1. No US theatrical edition. This
Blu-ray release instead presents
AMC's reconstruction of the 1966 Rome premiere cut; a hodgepodge speculative version that includes scenes that Leone subsequently edited out before a wider Italian release. Since this cut runs 14 or minutes longer than the print prepared for North America theatrical exhibition in 1967, the new footage was dubbed by an ageing Eli
Wallach and Clint Eastwood, with Simon Prescott standing in for the deceased Lee Van
Cleef. It's a shame this curio edit has become the preferred home video mint, the newer line readings can be reedy and distracting, and the reinserted footage tends to skew digressive. It's an interesting watch, but certainly not a definitive version.
2. The sound effects have been changed. The English
DTS-
HD track includes all sorts of sound cue revisionism. Gun shots have been altered from crackling echo-buzzes to dull library thuds. The entire sound suite of
The Good, The Bad and The Ugly has been altered to accommodate senseless detailing and directional demonstration work. I'm sure the intentions of
Intersound, the company responsible for 5.1 remix, were pure, but the result is a sensory mismatch that brutalises the immaculately composed original.

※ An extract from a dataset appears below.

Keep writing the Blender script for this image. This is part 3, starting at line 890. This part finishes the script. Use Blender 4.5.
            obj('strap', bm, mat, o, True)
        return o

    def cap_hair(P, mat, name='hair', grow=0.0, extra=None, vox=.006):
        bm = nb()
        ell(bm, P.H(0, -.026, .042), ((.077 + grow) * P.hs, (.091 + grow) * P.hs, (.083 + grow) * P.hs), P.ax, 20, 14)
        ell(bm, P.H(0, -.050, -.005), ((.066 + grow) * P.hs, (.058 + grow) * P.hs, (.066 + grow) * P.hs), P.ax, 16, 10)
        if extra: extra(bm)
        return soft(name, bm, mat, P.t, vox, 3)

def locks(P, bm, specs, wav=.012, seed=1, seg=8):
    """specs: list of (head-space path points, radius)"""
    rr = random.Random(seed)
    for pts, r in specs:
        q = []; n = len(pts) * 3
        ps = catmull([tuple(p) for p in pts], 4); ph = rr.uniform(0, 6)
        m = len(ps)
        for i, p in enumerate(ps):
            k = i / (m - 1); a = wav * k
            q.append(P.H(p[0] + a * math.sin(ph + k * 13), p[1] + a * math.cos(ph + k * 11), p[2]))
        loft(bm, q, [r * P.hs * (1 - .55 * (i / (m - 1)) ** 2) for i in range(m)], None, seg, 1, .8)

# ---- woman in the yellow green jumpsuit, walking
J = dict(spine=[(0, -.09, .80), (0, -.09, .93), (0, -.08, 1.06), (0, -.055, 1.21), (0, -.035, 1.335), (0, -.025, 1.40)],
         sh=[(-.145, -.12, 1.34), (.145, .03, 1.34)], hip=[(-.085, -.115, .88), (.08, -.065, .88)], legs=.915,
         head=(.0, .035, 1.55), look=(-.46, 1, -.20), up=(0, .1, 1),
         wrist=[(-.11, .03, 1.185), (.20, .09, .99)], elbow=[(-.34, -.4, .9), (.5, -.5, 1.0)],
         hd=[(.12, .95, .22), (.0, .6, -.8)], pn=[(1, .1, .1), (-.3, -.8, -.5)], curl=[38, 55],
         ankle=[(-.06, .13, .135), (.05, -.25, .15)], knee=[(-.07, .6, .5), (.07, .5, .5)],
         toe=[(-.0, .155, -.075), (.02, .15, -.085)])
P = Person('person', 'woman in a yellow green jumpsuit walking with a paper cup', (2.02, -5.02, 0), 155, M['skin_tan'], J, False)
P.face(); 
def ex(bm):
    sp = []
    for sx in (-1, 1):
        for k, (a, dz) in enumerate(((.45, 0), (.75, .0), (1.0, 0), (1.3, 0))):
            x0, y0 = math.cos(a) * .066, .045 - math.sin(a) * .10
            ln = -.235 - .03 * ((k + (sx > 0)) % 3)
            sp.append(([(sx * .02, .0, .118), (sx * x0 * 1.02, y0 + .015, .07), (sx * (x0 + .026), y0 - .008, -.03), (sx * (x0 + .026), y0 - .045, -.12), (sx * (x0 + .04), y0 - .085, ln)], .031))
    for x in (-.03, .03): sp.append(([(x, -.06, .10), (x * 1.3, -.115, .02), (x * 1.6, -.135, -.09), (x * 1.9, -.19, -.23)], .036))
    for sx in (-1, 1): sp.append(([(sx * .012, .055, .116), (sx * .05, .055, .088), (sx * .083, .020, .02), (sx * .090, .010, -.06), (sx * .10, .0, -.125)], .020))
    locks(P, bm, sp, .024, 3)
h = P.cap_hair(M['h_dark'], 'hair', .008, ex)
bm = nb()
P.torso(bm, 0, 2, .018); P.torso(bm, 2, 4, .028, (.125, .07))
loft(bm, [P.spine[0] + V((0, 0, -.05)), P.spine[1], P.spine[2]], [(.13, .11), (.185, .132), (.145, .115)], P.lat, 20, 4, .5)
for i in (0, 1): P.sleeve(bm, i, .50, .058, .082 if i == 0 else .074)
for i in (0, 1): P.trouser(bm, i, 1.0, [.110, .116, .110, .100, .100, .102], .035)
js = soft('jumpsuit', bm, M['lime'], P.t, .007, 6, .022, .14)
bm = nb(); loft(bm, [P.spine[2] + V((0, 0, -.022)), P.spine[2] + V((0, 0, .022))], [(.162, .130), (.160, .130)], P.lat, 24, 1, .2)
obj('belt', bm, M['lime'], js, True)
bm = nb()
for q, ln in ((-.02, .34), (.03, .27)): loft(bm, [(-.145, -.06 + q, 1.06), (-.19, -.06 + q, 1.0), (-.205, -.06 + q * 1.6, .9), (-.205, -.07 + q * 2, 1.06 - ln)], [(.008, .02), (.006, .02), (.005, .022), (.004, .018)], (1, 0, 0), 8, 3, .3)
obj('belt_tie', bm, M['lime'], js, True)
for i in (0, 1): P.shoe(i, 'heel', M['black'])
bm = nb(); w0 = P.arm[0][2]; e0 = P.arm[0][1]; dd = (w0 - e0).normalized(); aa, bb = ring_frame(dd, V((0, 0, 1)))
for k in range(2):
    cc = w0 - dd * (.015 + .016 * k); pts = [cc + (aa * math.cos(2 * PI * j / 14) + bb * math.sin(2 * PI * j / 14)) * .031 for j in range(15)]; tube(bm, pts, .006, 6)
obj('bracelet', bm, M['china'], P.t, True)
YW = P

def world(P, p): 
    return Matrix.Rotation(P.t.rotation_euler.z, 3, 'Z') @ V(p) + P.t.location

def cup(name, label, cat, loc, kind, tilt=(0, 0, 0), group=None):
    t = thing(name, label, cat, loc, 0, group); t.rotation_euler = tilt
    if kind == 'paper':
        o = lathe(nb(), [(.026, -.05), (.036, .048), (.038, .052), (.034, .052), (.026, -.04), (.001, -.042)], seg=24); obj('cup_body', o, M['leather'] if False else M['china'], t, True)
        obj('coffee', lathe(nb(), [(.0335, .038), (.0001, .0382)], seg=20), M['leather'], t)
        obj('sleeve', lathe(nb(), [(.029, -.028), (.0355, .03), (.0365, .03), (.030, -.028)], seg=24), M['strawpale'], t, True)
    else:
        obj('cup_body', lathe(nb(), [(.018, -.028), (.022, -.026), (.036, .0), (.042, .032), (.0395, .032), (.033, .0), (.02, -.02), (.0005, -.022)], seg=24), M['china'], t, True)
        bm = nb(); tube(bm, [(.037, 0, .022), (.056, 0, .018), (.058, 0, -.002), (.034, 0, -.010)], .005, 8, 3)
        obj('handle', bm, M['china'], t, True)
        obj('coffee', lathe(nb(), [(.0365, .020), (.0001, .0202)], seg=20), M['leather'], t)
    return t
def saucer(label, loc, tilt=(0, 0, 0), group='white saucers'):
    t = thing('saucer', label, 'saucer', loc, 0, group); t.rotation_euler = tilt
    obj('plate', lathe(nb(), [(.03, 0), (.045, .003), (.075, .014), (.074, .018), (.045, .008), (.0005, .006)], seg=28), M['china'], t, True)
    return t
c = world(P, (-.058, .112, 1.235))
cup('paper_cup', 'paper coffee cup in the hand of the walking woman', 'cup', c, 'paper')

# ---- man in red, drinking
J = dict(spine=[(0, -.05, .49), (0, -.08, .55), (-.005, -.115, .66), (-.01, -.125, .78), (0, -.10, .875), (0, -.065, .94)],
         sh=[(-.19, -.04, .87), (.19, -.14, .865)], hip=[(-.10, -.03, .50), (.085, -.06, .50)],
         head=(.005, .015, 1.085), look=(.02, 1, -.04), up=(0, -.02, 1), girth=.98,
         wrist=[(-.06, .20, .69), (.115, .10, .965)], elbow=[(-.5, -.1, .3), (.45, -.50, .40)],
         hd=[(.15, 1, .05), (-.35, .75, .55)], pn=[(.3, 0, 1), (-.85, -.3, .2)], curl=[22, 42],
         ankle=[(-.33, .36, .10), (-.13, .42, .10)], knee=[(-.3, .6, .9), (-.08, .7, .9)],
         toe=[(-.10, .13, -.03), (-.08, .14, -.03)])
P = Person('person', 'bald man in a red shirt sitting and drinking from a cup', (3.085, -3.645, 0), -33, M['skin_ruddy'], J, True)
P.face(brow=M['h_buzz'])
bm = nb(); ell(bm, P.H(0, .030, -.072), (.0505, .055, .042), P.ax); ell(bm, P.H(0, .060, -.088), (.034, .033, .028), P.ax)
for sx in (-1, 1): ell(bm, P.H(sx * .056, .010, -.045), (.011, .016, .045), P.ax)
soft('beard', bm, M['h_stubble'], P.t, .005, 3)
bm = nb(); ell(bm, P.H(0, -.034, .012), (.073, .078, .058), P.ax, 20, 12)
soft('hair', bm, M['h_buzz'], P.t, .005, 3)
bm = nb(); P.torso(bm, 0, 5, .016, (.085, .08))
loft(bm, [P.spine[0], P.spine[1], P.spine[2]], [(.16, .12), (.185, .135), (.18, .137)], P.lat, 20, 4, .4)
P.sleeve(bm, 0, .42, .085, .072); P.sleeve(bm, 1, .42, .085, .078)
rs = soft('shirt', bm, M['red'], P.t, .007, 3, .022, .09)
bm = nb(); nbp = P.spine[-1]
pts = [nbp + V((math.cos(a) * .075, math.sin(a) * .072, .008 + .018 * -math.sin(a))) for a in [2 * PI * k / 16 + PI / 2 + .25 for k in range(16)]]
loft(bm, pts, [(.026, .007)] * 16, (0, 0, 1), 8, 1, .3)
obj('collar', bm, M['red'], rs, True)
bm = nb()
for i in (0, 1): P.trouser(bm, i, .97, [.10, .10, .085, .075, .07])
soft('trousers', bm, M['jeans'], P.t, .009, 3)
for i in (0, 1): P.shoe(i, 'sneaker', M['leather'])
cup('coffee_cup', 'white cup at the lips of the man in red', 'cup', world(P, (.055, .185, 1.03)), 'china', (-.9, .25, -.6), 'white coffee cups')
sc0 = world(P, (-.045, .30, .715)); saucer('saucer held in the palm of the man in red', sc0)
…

3. Misleading special features. This
Blu-Ray release also includes an English Mono track. Hopes were high in Disaster Towers that this channel would be the unaltered 1967 dub soundtrack; sadly this Mono track is simply the 5.1 mix as heard through one speaker. All the infuriating audio embellishments remain.
4. Lastly and most
nitpicky, the Italian Mono mix is poorly served by some lazy subtitling. In presenting an Italian language track for this title, there finally seemed to be a shred of acknowledgement that The Good, The Bad and The Ugly is, at least partially, an Italian film. Better still, the Italian Mono track is struck from the same print that contained all the raw reconstruction elements, meaning all of the 60s
foley work has been left unmolested. On this channel guns still sound like some enormous bizarre insect speeding around a canyon. You could also argue that as this version seeks to replicate the Rome premiere cut, this is the most authentic soundtrack option. Unfortunately no-one thought to create a separate set of subtitles to accompany the Italian language channel. You'll have to make do with a transcript of the English dub. Worse still, the only English subtitles available on this
Blu-Ray are calibrated for the deaf and hard of hearing, so expect stage direction frame clutter.
It's not all bad though. This release contains an exhaustive commentary track by Leone biographer Sir Christopher
Frayling.
Frayling's hyper-detailed
walkthroughs are always worth the price of admission.